Posted by admin on October 25th, 2010

Toward the end of the war, the land conflict regressed into stalemate largely because neither side had enough self-propelled artillery or air power to support ground advances.

The relatively professional Iraqi armed forces could not make headway against the far more numerous Iranian infantry. The Iranians were outmatched in towed and self-propelled artillery, which left their tanks and troops vulnerable. What followed was the Iranians substituting infantry for artillery.

Iraq’s air force soon began strategic bombing against Iranian cities, chiefly Tehran, in 1985. To minimize losses from the superior Iranian Air Force, Iraq rapidly switched to Scud and Al-Hussein improved Scud launches. In retaliation, Iran fired Scud missiles acquired from Libya and Syria against Baghdad. In all, Iraq launched 520 Scuds and Al-Husseins against Iran and received only 177 in exchange.

In retaliation for the Iranian Operation Karbala-5, an early 1987 attempt to capture Basra, Iraq attacked 65 cities in 226 sorties over 42 days, bombing civilian neighborhoods. Eight Iranian cities came under attack from Iraqi missiles. The bombings killed 65 children in an elementary school in Borujerd alone. The Iranians also responded with Scud missile attacks on Baghdad and struck a primary school there. These events became known as “the war of the cities”.

Towards a ceasefire

Posted by admin on October 24th, 2010

People’s Mujahedin of Iran supported by Saddam started their ten-day operation after the Iranian government accepted UN Resolution 598. Casualties ranged from 2,000 to 10,000.

1987 saw a renewed wave of Iranian offensives against targets in both the north and south of Iraq.
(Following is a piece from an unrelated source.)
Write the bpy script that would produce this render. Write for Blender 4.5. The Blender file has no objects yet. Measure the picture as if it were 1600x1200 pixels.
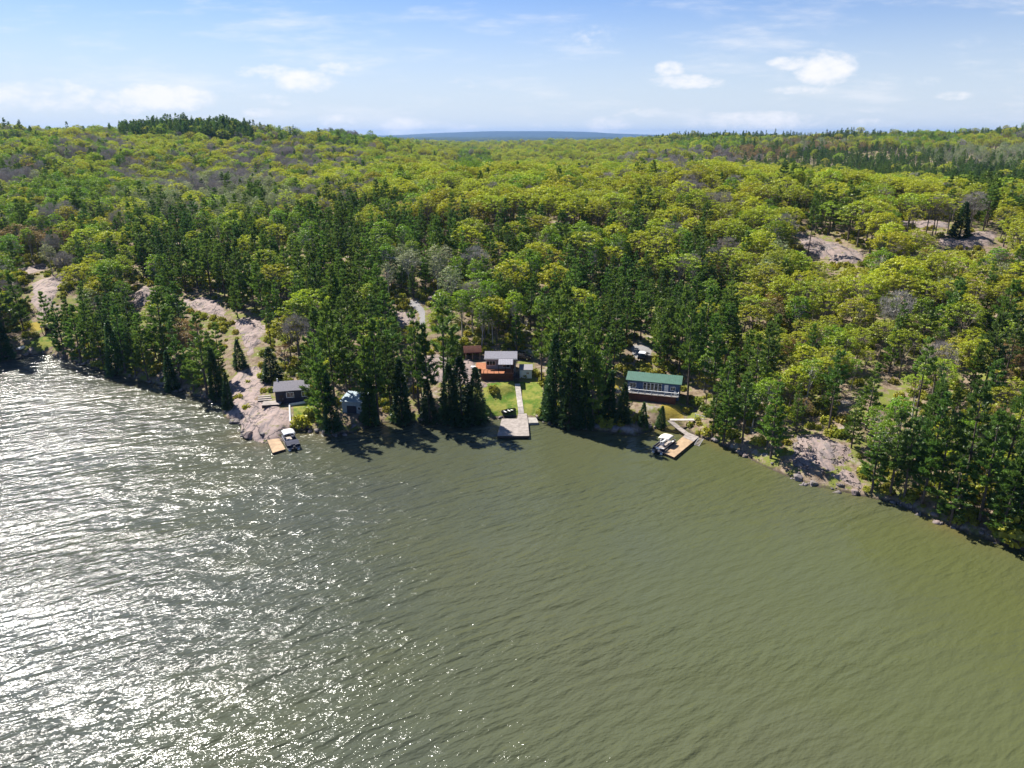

Iranian troops were stopped by Iraqi prepared defenses in the south in a month-and-a-half long battle for Basra (Operation Karbala-5), but met with more success later in the year in the north as Operations Nasr 4 and Karbala-10 threatened to capture the oil-rich Iraqi city of Kirkuk and other northern oilfields. However, the Iranian forces were unable to consolidate their gains and continue their advance, and so 1987 saw little land change hands. On 20 July, the Security Council of the United Nations passed the US-sponsored Resolution 598, which called for an end to fighting and a return to pre-war boundaries.
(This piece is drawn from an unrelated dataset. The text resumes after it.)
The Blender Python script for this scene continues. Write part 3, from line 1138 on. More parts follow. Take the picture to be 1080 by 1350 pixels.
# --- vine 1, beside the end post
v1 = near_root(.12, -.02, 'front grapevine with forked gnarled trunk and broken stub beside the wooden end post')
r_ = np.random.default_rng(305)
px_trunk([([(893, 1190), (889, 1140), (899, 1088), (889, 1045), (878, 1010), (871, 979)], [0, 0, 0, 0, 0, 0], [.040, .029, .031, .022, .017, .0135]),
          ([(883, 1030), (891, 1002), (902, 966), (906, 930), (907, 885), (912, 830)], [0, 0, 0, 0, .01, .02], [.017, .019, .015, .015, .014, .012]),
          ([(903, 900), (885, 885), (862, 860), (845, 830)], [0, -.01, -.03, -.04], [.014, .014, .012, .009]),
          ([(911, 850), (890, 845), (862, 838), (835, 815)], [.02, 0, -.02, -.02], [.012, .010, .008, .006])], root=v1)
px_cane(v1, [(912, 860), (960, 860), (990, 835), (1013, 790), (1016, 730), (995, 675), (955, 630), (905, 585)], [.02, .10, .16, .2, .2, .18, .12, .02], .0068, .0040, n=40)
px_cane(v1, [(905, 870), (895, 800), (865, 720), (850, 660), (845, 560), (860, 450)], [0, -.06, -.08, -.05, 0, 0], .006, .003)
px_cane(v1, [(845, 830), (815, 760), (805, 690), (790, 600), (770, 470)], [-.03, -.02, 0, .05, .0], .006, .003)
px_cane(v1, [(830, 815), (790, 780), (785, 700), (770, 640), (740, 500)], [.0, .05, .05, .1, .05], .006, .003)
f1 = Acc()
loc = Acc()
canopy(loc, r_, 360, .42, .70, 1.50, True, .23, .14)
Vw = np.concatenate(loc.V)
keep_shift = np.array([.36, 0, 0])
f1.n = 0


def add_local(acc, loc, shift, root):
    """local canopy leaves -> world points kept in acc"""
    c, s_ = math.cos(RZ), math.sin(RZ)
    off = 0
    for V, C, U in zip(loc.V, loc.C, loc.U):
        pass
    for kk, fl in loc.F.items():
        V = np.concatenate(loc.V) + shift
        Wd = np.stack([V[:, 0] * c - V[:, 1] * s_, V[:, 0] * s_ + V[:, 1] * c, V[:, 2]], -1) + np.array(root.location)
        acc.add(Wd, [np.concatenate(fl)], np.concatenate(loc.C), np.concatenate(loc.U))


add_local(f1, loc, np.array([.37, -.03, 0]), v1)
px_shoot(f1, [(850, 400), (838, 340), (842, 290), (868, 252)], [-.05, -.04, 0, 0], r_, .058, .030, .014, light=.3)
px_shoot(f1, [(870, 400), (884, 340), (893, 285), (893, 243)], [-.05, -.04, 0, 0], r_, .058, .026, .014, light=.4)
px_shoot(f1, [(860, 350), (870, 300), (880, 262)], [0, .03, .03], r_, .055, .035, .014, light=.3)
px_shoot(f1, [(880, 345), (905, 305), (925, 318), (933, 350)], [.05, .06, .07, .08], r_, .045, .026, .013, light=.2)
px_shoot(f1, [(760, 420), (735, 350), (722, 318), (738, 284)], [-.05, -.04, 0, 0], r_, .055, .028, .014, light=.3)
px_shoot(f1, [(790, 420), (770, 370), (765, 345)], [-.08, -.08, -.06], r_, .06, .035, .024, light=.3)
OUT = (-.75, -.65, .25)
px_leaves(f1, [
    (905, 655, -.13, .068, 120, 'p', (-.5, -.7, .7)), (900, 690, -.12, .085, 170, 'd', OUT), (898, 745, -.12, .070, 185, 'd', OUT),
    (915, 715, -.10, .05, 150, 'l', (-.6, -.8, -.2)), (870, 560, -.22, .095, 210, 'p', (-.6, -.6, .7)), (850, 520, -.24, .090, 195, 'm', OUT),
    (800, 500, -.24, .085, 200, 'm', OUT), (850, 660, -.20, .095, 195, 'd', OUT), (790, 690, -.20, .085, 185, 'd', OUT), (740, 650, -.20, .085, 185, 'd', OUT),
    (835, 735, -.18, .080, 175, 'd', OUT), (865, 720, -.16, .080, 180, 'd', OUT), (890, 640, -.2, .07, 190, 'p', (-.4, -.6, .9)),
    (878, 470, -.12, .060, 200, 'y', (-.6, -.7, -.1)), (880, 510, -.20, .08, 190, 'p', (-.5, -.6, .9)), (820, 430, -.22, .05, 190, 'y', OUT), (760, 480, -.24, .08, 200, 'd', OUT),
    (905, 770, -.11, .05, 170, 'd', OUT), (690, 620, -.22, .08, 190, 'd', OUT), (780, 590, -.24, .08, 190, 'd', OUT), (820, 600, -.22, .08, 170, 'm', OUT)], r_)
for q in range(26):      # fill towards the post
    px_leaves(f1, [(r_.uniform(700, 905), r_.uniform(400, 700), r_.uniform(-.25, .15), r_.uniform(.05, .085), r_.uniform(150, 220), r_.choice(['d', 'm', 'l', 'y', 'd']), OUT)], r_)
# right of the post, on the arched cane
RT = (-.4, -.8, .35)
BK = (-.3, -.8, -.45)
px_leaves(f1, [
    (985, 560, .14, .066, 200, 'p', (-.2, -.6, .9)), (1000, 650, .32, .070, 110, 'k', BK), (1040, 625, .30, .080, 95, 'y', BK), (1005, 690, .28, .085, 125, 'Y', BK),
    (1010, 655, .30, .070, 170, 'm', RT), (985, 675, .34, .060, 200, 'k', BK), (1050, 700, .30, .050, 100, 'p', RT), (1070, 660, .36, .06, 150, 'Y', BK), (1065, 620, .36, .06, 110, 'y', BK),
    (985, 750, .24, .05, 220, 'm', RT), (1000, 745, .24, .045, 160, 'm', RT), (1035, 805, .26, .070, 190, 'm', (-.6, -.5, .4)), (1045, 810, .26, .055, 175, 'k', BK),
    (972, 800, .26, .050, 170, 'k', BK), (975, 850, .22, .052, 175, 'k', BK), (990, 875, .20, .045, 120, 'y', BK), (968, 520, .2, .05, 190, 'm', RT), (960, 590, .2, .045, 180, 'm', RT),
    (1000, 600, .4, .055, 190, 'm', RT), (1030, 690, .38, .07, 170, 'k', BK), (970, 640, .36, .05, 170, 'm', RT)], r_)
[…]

By April 1988, however, the Iraqi forces had regrouped sufficiently to begin a new series of devastating attacks on the Iranians, and in quick succession recaptured the strategic al-Faw peninsula (lost in 1986 in Operation Dawn-8) and territory around Basra and also struck deep into the Iranian north, capturing much matériel.[5] In July 1988 Iraqi airplanes dropped chemical cyanide bombs on the Iranian Kurdish village of Zardan (as they had done four months earlier at their own Kurdish village of Halabja). Hundreds were killed at once, and the survivors are still suffering from a variety of physical and mental disorders. Following these major setbacks, Iran accepted the terms of U.N. Security Council Resolution 598 and on 20 August 1988 peace was restored.
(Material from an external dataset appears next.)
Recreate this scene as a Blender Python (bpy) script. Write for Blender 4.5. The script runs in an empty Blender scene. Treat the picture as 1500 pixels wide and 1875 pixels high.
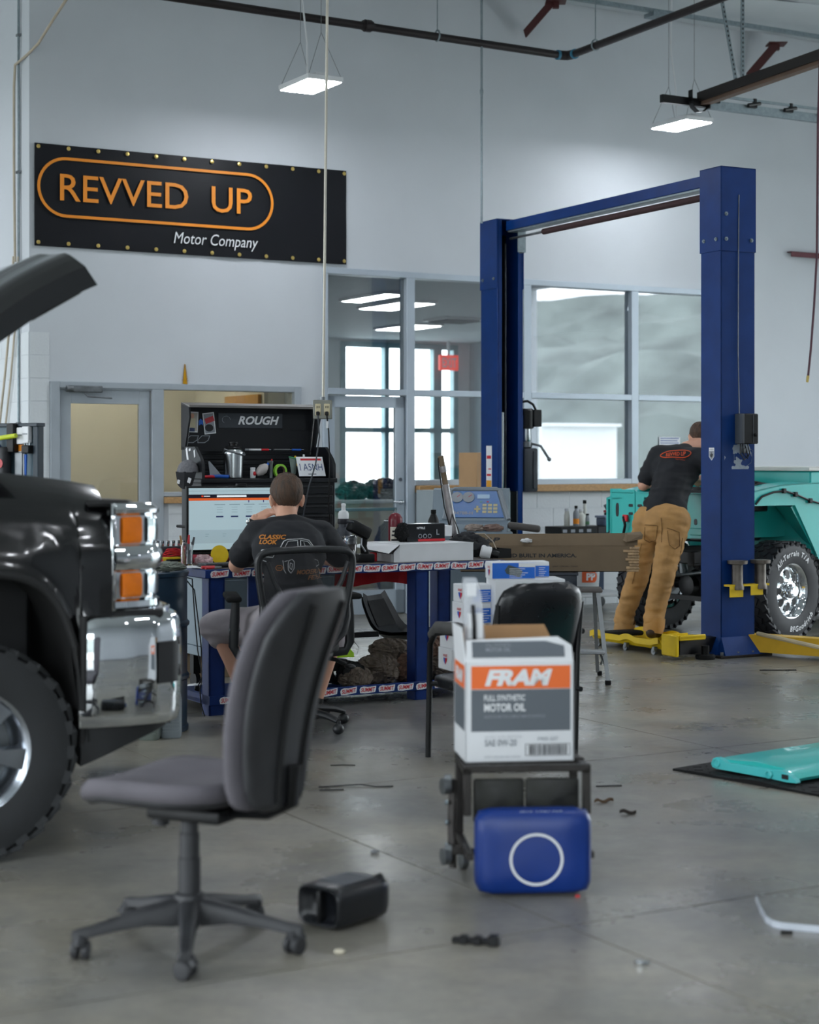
import bpy, bmesh, math, random
from math import sin, cos, pi, radians, sqrt, tan, atan2
from mathutils import Vector, Matrix, Euler, noise
random.seed(7)
SC = bpy.context.scene
COL = SC.collection
V = Vector
FPX, CXP, HYP, EYE = 3227.0, 750.0, 842.0, 1.49      # focal length in px of the 1500x1875 frame, horizon row, eye height
cam_data = bpy.data.cameras.new('camera')
cam = bpy.data.objects.new('camera', cam_data)
COL.objects.link(cam)
cam.location = (0, 0, EYE)
cam.rotation_euler = (pi / 2, 0, 0)
cam_data.sensor_fit = 'HORIZONTAL'
cam_data.sensor_width = 24.0
cam_data.lens = 24.0 * FPX / 1500.0
cam_data.shift_y = -(937.5 - HYP) / 1500.0
cam_data.clip_start = 0.05
cam_data.clip_end = 400
cam_data.dof.use_dof = True
cam_data.dof.focus_distance = 11.6
cam_data.dof.aperture_fstop = 2.0
SC.camera = cam
SC.view_settings.view_transform = 'Standard'
SC.view_settings.look = 'None'
SC.view_settings.exposure = 0.6
SC.view_settings.gamma = 1.0
SC.view_settings.use_curve_mapping = False
world = bpy.data.worlds.new('overcast_sky')
SC.world = world
world.use_nodes = True
wn = world.node_tree
bgn = wn.nodes['Background']
bgn.inputs['Color'].default_value = (0.88, 0.95, 1.0, 1)
SKY = 5.0
bgn.inputs['Strength'].default_value = SKY
LAMP = 40.0            # radiance of the lamp panels under the roof
RA = radians(29.56)
ROOM = Matrix.Translation((0, 17.1, 0)) @ Matrix.Rotation(RA, 4, 'Z')
def portal(loc, normal_rot, sx, sy, name):
 l = bpy.data.lights.new(name, 'AREA')
 l.shape = 'RECTANGLE'; l.size = sx; l.size_y = sy
 l.cycles.is_portal = True
 o = bpy.data.objects.new(name, l)
 COL.objects.link(o)
 o.matrix_world = ROOM @ Matrix.Translation(loc) @ normal_rot
 return o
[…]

The People’s Mujahedin of Iran started their ten-day operation after the Iranian government accepted UN Resolution 598. While Iraqi forces attacked Khuzestan, the Mujahedin attacked western Iran and battled the Pasdaran for Kermanshah. Close air support from the Iraqis contributed to whatever gains the Mojahedin made. However, under heavy international pressure for ending the war, Saddam Hussein withdrew his fighter aircraft and the sky opened for the Iranian airborne forces to be deployed behind Mojahedin lines. The operation ended in a defeat for the Mojahedin. Casualty figures range from 2,000 to as high as 10,000.